_Recorded information:_

::::

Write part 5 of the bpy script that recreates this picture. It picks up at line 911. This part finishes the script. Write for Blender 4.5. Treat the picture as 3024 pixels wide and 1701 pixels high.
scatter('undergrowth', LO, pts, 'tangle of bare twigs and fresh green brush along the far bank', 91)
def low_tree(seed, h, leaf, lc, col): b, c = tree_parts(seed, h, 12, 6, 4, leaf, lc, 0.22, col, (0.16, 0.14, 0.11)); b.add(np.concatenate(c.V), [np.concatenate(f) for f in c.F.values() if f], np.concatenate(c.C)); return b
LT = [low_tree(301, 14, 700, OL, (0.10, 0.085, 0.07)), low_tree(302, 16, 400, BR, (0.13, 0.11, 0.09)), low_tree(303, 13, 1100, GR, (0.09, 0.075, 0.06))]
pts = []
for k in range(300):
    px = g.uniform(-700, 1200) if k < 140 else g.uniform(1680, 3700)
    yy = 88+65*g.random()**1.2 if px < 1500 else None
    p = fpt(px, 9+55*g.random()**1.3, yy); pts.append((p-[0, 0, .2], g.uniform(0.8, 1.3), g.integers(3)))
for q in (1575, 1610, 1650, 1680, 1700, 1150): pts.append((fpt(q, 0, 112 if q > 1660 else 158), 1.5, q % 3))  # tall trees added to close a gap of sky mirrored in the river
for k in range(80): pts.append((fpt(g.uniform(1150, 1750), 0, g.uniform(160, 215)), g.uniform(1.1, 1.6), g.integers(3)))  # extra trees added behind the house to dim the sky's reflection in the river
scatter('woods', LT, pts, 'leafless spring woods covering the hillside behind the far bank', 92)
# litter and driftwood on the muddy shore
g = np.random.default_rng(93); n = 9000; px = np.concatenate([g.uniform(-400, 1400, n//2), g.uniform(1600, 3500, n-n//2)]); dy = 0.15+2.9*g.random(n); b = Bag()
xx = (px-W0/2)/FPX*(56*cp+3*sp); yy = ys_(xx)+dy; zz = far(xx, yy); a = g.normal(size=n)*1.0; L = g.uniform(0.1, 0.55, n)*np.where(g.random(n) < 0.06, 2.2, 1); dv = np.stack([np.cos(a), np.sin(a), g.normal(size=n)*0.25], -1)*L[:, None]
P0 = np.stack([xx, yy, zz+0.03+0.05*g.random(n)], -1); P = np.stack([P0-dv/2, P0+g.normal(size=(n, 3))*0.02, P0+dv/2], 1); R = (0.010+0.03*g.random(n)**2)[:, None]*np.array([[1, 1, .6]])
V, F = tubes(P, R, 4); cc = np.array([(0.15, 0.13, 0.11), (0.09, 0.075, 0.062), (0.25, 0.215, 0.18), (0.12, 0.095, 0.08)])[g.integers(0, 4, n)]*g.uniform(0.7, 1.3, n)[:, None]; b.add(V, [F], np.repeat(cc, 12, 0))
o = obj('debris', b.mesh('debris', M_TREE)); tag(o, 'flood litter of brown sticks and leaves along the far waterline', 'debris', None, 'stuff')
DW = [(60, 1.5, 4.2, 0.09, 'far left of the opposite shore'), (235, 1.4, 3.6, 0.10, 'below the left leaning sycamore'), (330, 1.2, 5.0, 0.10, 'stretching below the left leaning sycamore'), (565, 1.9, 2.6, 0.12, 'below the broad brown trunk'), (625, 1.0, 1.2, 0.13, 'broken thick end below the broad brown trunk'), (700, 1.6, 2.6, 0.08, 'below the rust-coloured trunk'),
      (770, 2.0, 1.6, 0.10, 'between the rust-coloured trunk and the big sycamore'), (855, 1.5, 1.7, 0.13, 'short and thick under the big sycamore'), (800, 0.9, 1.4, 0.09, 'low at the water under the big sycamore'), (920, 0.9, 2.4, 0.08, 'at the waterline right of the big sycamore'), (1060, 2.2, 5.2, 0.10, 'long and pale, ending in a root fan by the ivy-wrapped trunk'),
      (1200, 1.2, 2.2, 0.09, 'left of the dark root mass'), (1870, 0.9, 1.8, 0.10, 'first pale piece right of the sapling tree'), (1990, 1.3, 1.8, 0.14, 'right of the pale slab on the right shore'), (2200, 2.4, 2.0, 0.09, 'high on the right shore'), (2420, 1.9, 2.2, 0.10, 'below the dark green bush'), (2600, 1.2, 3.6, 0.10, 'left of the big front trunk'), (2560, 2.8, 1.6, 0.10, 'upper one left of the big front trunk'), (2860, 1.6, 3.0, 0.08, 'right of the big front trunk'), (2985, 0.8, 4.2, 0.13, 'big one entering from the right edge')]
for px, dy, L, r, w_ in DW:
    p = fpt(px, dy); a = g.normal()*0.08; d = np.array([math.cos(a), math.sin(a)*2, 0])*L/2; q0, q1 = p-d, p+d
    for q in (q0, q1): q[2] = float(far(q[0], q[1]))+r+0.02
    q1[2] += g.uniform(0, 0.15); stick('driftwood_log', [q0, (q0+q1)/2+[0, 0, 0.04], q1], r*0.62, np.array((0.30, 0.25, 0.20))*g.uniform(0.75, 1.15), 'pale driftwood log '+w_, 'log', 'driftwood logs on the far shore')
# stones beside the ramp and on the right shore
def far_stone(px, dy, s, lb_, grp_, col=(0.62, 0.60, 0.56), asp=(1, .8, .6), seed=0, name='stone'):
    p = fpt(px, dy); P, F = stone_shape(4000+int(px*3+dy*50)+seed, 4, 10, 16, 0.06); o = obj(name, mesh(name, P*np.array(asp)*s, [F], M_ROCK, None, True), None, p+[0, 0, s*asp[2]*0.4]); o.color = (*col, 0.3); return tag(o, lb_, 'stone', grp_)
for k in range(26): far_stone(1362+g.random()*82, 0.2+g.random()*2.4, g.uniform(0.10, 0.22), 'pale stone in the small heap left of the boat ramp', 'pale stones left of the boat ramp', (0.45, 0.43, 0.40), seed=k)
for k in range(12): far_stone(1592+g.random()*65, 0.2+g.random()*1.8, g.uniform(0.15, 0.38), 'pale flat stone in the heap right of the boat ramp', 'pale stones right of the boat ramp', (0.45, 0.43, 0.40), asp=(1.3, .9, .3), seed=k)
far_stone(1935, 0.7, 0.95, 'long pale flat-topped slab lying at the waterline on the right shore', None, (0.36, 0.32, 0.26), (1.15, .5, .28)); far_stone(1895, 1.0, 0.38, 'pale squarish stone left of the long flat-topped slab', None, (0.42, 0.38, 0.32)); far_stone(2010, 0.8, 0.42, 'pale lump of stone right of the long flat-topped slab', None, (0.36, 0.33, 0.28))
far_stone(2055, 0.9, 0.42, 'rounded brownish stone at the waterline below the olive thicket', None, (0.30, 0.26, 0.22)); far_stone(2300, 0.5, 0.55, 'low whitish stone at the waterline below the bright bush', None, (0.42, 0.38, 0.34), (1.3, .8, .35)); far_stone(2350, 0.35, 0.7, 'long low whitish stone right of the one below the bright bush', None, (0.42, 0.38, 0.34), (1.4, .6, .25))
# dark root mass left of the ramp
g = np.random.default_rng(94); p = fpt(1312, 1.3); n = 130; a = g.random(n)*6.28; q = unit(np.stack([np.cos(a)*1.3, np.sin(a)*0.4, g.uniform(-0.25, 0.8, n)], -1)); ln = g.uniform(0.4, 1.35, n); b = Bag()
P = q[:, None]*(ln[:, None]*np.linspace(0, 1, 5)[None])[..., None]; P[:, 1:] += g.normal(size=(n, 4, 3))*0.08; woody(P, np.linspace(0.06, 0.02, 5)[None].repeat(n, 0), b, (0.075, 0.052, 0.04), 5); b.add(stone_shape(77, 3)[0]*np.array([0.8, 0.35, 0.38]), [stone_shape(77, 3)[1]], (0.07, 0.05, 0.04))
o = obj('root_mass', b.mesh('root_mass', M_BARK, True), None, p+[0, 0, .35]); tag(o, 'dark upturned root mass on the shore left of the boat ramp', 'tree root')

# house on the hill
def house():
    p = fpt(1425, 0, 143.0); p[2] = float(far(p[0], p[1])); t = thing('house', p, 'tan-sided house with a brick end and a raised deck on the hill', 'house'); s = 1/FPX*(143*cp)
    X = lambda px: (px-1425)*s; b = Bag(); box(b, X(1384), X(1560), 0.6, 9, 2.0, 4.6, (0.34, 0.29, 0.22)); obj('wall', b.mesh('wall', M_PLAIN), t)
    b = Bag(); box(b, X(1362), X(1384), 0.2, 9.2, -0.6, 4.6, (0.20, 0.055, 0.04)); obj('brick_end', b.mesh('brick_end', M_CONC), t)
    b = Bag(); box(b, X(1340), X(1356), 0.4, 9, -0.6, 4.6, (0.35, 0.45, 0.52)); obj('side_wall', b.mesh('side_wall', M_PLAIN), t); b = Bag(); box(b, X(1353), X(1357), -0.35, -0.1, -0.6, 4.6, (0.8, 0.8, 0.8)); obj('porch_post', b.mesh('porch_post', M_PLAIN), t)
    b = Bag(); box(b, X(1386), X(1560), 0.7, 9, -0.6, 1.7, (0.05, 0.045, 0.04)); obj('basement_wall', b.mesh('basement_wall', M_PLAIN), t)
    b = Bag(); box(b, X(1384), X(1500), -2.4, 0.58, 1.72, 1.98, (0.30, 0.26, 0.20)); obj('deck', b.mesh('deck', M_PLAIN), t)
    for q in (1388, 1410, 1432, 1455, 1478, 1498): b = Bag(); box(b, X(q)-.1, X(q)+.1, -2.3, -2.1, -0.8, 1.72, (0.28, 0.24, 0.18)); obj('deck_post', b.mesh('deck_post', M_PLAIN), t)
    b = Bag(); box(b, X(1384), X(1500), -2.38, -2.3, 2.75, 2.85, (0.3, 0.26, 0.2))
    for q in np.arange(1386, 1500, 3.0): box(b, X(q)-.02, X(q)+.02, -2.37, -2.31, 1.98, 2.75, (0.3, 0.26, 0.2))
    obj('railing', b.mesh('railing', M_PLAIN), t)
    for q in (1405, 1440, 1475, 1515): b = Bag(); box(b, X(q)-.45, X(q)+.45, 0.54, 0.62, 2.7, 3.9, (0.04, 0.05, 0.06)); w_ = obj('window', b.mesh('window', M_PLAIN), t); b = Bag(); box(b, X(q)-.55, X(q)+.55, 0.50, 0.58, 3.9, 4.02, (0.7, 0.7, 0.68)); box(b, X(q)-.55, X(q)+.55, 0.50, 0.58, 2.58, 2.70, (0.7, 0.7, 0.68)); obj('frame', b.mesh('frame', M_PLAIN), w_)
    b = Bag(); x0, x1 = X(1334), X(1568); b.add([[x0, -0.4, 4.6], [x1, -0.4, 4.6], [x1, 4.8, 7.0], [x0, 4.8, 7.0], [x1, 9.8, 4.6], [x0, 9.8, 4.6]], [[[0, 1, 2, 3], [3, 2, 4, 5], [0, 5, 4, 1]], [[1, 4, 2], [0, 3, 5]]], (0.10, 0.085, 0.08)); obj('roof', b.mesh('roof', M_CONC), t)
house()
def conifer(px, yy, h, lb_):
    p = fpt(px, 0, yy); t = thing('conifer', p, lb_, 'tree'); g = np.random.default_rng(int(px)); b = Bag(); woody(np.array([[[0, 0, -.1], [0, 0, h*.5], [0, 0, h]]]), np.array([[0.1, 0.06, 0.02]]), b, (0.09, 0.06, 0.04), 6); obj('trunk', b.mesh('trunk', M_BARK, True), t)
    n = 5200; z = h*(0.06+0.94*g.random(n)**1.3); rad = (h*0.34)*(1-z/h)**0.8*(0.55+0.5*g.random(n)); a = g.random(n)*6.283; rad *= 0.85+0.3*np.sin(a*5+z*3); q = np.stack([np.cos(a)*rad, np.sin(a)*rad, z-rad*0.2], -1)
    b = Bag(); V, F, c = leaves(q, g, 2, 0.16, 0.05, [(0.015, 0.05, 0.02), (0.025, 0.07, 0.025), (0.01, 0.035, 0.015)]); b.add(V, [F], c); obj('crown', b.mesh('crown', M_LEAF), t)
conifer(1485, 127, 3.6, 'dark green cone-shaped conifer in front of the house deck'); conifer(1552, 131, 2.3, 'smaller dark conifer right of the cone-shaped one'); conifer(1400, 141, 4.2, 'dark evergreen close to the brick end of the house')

::::

_Exercise directions:_ Gather and copy every line of the data in which the string "high" is found.

_Output of the exercise:_
Write part 5 of the bpy script that recreates this picture. It picks up at line 911. This part finishes the script. Write for Blender 4.5. Treat the picture as 3024 pixels wide and 1701 pixels high.
      (1200, 1.2, 2.2, 0.09, 'left of the dark root mass'), (1870, 0.9, 1.8, 0.10, 'first pale piece right of the sapling tree'), (1990, 1.3, 1.8, 0.14, 'right of the pale slab on the right shore'), (2200, 2.4, 2.0, 0.09, 'high on the right shore'), (2420, 1.9, 2.2, 0.10, 'below the dark green bush'), (2600, 1.2, 3.6, 0.10, 'left of the big front trunk'), (2560, 2.8, 1.6, 0.10, 'upper one left of the big front trunk'), (2860, 1.6, 3.0, 0.08, 'right of the big front trunk'), (2985, 0.8, 4.2, 0.13, 'big one entering from the right edge')]